▸ Recorded data:
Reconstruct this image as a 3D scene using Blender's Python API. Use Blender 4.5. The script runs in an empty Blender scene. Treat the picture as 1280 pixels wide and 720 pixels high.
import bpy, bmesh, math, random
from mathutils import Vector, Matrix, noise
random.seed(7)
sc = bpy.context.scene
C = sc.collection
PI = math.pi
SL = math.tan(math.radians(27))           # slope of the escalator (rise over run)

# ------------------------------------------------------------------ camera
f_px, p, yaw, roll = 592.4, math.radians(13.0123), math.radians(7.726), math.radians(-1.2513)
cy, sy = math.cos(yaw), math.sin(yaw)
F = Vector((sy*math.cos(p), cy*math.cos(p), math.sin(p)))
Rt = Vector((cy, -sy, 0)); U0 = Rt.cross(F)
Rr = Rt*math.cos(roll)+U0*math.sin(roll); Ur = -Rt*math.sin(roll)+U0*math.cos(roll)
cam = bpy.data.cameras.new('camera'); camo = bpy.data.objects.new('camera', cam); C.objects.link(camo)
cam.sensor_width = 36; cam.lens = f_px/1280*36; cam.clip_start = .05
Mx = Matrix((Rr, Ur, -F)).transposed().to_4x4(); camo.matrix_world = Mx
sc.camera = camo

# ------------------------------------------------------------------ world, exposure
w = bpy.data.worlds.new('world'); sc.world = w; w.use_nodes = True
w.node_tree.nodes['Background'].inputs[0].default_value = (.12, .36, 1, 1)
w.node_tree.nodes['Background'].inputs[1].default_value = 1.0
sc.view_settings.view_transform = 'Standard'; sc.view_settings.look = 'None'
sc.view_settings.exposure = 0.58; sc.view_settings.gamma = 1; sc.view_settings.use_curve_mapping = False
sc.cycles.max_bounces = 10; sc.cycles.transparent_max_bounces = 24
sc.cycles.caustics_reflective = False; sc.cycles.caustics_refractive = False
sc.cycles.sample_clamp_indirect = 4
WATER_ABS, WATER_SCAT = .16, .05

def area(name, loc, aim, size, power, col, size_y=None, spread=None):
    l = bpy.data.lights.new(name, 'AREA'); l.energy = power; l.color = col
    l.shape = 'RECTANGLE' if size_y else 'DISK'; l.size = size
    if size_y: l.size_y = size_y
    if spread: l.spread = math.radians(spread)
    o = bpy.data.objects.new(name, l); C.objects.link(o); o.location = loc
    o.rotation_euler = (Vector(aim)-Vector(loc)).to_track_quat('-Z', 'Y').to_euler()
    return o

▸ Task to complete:
Print from the first line through the line that contains "sc.camera = camo", please, including both, and leave out every line outside that stretch.

▸ Solution to this exercise:
Reconstruct this image as a 3D scene using Blender's Python API. Use Blender 4.5. The script runs in an empty Blender scene. Treat the picture as 1280 pixels wide and 720 pixels high.
import bpy, bmesh, math, random
from mathutils import Vector, Matrix, noise
random.seed(7)
sc = bpy.context.scene
C = sc.collection
PI = math.pi
SL = math.tan(math.radians(27))           # slope of the escalator (rise over run)

# ------------------------------------------------------------------ camera
f_px, p, yaw, roll = 592.4, math.radians(13.0123), math.radians(7.726), math.radians(-1.2513)
cy, sy = math.cos(yaw), math.sin(yaw)
F = Vector((sy*math.cos(p), cy*math.cos(p), math.sin(p)))
Rt = Vector((cy, -sy, 0)); U0 = Rt.cross(F)
Rr = Rt*math.cos(roll)+U0*math.sin(roll); Ur = -Rt*math.sin(roll)+U0*math.cos(roll)
cam = bpy.data.cameras.new('camera'); camo = bpy.data.objects.new('camera', cam); C.objects.link(camo)
cam.sensor_width = 36; cam.lens = f_px/1280*36; cam.clip_start = .05
Mx = Matrix((Rr, Ur, -F)).transposed().to_4x4(); camo.matrix_world = Mx
sc.camera = camo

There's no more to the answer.